Problem to solve: Print out the material that follows word for word.

Supplied data:
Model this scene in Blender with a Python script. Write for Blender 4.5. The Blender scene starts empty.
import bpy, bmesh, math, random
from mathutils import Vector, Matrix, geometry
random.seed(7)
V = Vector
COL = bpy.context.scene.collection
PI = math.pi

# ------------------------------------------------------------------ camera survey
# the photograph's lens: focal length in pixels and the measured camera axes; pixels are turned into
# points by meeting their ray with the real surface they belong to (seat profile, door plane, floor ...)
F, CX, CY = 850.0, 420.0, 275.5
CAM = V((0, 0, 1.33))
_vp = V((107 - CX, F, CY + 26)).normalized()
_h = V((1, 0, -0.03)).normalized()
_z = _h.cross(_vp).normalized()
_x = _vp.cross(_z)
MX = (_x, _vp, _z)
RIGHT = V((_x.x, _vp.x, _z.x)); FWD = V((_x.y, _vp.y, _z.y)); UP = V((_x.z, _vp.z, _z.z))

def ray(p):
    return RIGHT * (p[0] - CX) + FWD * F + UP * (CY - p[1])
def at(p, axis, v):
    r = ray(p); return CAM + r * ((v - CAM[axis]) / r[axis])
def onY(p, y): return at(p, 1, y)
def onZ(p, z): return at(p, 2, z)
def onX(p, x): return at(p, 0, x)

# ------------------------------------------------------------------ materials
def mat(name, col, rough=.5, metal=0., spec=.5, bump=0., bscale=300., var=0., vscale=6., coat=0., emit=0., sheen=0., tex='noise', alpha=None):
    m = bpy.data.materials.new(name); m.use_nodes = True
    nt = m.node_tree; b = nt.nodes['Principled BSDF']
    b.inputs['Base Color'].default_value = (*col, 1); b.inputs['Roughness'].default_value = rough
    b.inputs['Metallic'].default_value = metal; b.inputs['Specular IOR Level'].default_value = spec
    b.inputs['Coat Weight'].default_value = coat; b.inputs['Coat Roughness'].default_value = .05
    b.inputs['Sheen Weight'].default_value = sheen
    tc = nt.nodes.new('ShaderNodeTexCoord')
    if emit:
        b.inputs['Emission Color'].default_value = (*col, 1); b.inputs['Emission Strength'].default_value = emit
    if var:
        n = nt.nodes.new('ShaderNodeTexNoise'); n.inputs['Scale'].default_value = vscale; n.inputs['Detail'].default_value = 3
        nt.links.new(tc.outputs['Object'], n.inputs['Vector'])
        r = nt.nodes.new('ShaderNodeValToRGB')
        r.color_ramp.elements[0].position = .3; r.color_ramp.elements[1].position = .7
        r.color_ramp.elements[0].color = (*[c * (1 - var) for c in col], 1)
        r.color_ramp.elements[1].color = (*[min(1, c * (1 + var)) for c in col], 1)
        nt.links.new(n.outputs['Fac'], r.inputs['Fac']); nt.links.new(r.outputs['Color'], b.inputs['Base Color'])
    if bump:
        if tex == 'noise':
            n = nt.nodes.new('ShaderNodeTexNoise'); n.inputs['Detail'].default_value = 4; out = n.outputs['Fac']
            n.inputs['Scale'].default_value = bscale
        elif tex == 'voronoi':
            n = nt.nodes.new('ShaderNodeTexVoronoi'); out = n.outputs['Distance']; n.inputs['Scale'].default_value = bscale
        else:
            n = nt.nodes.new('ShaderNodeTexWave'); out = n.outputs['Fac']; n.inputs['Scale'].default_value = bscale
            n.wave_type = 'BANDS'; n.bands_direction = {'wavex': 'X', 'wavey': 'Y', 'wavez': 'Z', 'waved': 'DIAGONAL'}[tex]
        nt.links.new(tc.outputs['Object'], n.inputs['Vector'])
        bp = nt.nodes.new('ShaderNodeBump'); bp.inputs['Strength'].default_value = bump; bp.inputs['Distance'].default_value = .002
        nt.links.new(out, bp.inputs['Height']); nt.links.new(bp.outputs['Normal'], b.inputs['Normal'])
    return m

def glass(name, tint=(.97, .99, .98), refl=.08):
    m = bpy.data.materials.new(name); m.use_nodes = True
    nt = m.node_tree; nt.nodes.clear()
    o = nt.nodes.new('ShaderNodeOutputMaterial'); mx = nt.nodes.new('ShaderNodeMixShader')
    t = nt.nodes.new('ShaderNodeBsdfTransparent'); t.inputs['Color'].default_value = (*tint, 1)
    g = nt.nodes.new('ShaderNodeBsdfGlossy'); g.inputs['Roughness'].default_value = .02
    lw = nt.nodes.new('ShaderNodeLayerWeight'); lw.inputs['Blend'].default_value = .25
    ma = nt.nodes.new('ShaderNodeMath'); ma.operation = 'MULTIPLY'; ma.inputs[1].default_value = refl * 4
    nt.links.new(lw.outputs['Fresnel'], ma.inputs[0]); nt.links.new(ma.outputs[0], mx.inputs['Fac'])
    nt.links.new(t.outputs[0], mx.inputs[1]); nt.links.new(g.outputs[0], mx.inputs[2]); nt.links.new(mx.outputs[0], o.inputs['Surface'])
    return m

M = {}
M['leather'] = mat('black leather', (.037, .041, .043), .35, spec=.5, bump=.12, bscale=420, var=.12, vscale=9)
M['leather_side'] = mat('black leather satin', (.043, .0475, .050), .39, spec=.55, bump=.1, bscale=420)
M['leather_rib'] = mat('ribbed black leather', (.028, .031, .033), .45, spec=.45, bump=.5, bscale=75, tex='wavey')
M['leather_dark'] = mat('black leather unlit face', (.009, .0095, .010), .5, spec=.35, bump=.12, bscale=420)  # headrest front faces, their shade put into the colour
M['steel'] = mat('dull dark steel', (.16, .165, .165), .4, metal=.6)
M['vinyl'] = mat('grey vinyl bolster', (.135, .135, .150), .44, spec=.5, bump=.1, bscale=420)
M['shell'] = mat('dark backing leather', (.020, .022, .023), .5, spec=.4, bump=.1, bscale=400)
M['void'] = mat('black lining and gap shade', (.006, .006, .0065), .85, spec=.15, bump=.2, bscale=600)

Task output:
Model this scene in Blender with a Python script. Write for Blender 4.5. The Blender scene starts empty.
import bpy, bmesh, math, random
from mathutils import Vector, Matrix, geometry
random.seed(7)
V = Vector
COL = bpy.context.scene.collection
PI = math.pi

# ------------------------------------------------------------------ camera survey
# the photograph's lens: focal length in pixels and the measured camera axes; pixels are turned into
# points by meeting their ray with the real surface they belong to (seat profile, door plane, floor ...)
F, CX, CY = 850.0, 420.0, 275.5
CAM = V((0, 0, 1.33))
_vp = V((107 - CX, F, CY + 26)).normalized()
_h = V((1, 0, -0.03)).normalized()
_z = _h.cross(_vp).normalized()
_x = _vp.cross(_z)
MX = (_x, _vp, _z)
RIGHT = V((_x.x, _vp.x, _z.x)); FWD = V((_x.y, _vp.y, _z.y)); UP = V((_x.z, _vp.z, _z.z))

def ray(p):
    return RIGHT * (p[0] - CX) + FWD * F + UP * (CY - p[1])
def at(p, axis, v):
    r = ray(p); return CAM + r * ((v - CAM[axis]) / r[axis])
def onY(p, y): return at(p, 1, y)
def onZ(p, z): return at(p, 2, z)
def onX(p, x): return at(p, 0, x)

# ------------------------------------------------------------------ materials
def mat(name, col, rough=.5, metal=0., spec=.5, bump=0., bscale=300., var=0., vscale=6., coat=0., emit=0., sheen=0., tex='noise', alpha=None):
    m = bpy.data.materials.new(name); m.use_nodes = True
    nt = m.node_tree; b = nt.nodes['Principled BSDF']
    b.inputs['Base Color'].default_value = (*col, 1); b.inputs['Roughness'].default_value = rough
    b.inputs['Metallic'].default_value = metal; b.inputs['Specular IOR Level'].default_value = spec
    b.inputs['Coat Weight'].default_value = coat; b.inputs['Coat Roughness'].default_value = .05
    b.inputs['Sheen Weight'].default_value = sheen
    tc = nt.nodes.new('ShaderNodeTexCoord')
    if emit:
        b.inputs['Emission Color'].default_value = (*col, 1); b.inputs['Emission Strength'].default_value = emit
    if var:
        n = nt.nodes.new('ShaderNodeTexNoise'); n.inputs['Scale'].default_value = vscale; n.inputs['Detail'].default_value = 3
        nt.links.new(tc.outputs['Object'], n.inputs['Vector'])
        r = nt.nodes.new('ShaderNodeValToRGB')
        r.color_ramp.elements[0].position = .3; r.color_ramp.elements[1].position = .7
        r.color_ramp.elements[0].color = (*[c * (1 - var) for c in col], 1)
        r.color_ramp.elements[1].color = (*[min(1, c * (1 + var)) for c in col], 1)
        nt.links.new(n.outputs['Fac'], r.inputs['Fac']); nt.links.new(r.outputs['Color'], b.inputs['Base Color'])
    if bump:
        if tex == 'noise':
            n = nt.nodes.new('ShaderNodeTexNoise'); n.inputs['Detail'].default_value = 4; out = n.outputs['Fac']
            n.inputs['Scale'].default_value = bscale
        elif tex == 'voronoi':
            n = nt.nodes.new('ShaderNodeTexVoronoi'); out = n.outputs['Distance']; n.inputs['Scale'].default_value = bscale
        else:
            n = nt.nodes.new('ShaderNodeTexWave'); out = n.outputs['Fac']; n.inputs['Scale'].default_value = bscale
            n.wave_type = 'BANDS'; n.bands_direction = {'wavex': 'X', 'wavey': 'Y', 'wavez': 'Z', 'waved': 'DIAGONAL'}[tex]
        nt.links.new(tc.outputs['Object'], n.inputs['Vector'])
        bp = nt.nodes.new('ShaderNodeBump'); bp.inputs['Strength'].default_value = bump; bp.inputs['Distance'].default_value = .002
        nt.links.new(out, bp.inputs['Height']); nt.links.new(bp.outputs['Normal'], b.inputs['Normal'])
    return m

def glass(name, tint=(.97, .99, .98), refl=.08):
    m = bpy.data.materials.new(name); m.use_nodes = True
    nt = m.node_tree; nt.nodes.clear()
    o = nt.nodes.new('ShaderNodeOutputMaterial'); mx = nt.nodes.new('ShaderNodeMixShader')
    t = nt.nodes.new('ShaderNodeBsdfTransparent'); t.inputs['Color'].default_value = (*tint, 1)
    g = nt.nodes.new('ShaderNodeBsdfGlossy'); g.inputs['Roughness'].default_value = .02
    lw = nt.nodes.new('ShaderNodeLayerWeight'); lw.inputs['Blend'].default_value = .25
    ma = nt.nodes.new('ShaderNodeMath'); ma.operation = 'MULTIPLY'; ma.inputs[1].default_value = refl * 4
    nt.links.new(lw.outputs['Fresnel'], ma.inputs[0]); nt.links.new(ma.outputs[0], mx.inputs['Fac'])
    nt.links.new(t.outputs[0], mx.inputs[1]); nt.links.new(g.outputs[0], mx.inputs[2]); nt.links.new(mx.outputs[0], o.inputs['Surface'])
    return m

M = {}
M['leather'] = mat('black leather', (.037, .041, .043), .35, spec=.5, bump=.12, bscale=420, var=.12, vscale=9)
M['leather_side'] = mat('black leather satin', (.043, .0475, .050), .39, spec=.55, bump=.1, bscale=420)
M['leather_rib'] = mat('ribbed black leather', (.028, .031, .033), .45, spec=.45, bump=.5, bscale=75, tex='wavey')
M['leather_dark'] = mat('black leather unlit face', (.009, .0095, .010), .5, spec=.35, bump=.12, bscale=420)  # headrest front faces, their shade put into the colour
M['steel'] = mat('dull dark steel', (.16, .165, .165), .4, metal=.6)
M['vinyl'] = mat('grey vinyl bolster', (.135, .135, .150), .44, spec=.5, bump=.1, bscale=420)
M['shell'] = mat('dark backing leather', (.020, .022, .023), .5, spec=.4, bump=.1, bscale=400)
M['void'] = mat('black lining and gap shade', (.006, .006, .0065), .85, spec=.15, bump=.2, bscale=600)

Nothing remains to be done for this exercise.